Fournier knew the song was working when people came up to him and said, “Oh, I know that song.” And with a grin, he could say, “Oh, no, you don’t.” Even the instrumentals borrowed their tactics from R&B songs. The opening number, “Detroit Will Rise Again,” establishes an atmosphere via a duet between the Rhodes and acoustic guitar before the two horns play the wordless equivalent of a pop chorus. Each solo then sets up and comments on the chorus as if it was a verse. This structure is even more obvious on the vocal number, but not so different really.
“I try not to overwrite,” he says. “With a lot of jazz albums, you can tell the writer is trying to write complicated harmonies and rhythms. I try to write simply so the band can settle into it and do more with it. I would describe it as a satisfying listen. It’s emotionally rewarding without being too difficult to follow. You can follow the melodies and the form. You can hear what each player is doing and how it all fits together.”
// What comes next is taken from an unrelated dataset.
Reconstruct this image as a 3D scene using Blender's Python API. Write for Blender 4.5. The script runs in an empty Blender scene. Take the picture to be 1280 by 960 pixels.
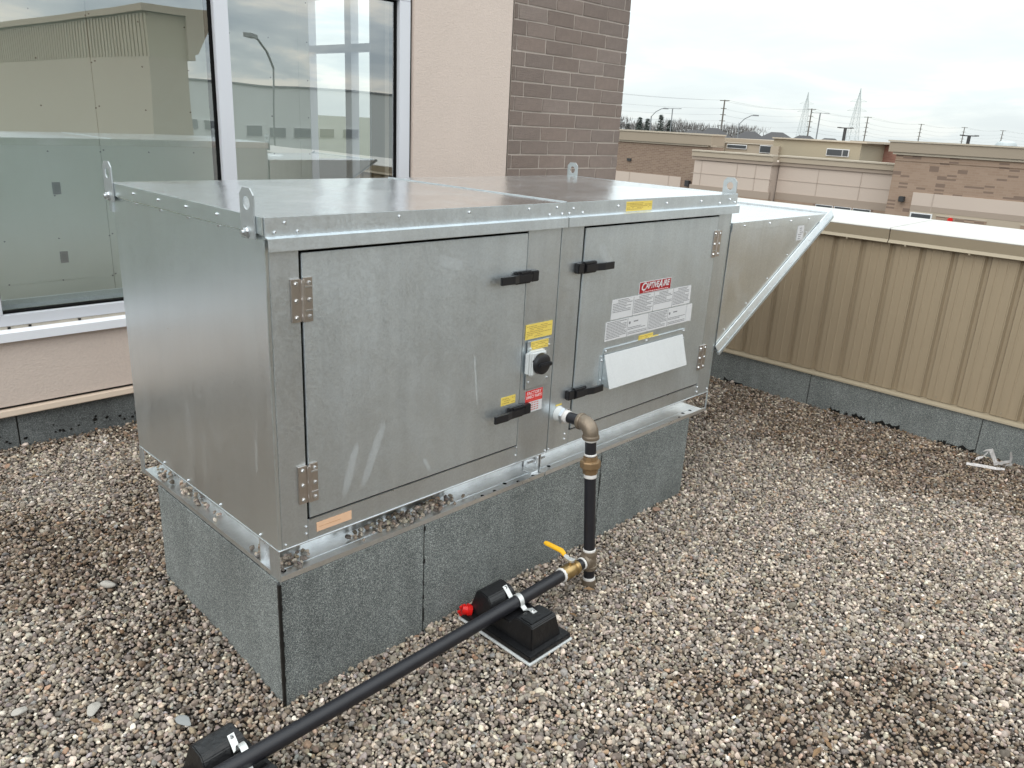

From the Ramsey Lewis Trio to the Chicago Soul Jazz Collective, jazz musicians have been finding inspiration in R&B and blues. And from Robbie Fulks to Lucinda Williams (who’s been working with jazz great Charles Lloyd), Americana songwriters have been benefitting from jazz collaborators.
“The jazz guys I work with are always goading me,” says Fulks, “to know musical history more thoroughly, to be on top of the grammar better, to maybe even, one day, to learn to fucking read music. I’m the kind of self-taught player who can be stopped cold by the appearance of a flat 13 in a chart.
Robbie Fulks (Photo by Andy Goodwin, courtesy of robbiefulks.com)
“I find myself as well as my Americana-ish peers falling into routines that echo some boring idea codified commercially three or four decades ago. For example: let’s start tonight’s set with something peppy and punchy, end it the same, and in between we’ll make sure to vary keys and tempos and grooves so as to hold the audience by its throat. But when I started playing with [jazz violinist] Jenny Scheinman, she’d get excited about putting two slow ones in a row or doing something very demanding and inaccesible at the starting-gun, anything that would make it more of an adventure.”
“I wish there was more of a connection between singer-songwriter Americana and the jazz world,” adds Fourneir, “but it takes an unusual person like Robbie to make it work. The jazz players have rhythmic chops and harmonic knowledge to provide, and certainly from a lyric standpoint, jazz could benefit from these songwriters. Look at Rickie Lee Jones: she’s a genius singer-songwriter, but she used top jazz players on those early records, and they sound deeper as a result. We could work really well together, so it’s a shame it doesn’t happen more often. At the end of the day, we’re all pulling from the same sources.”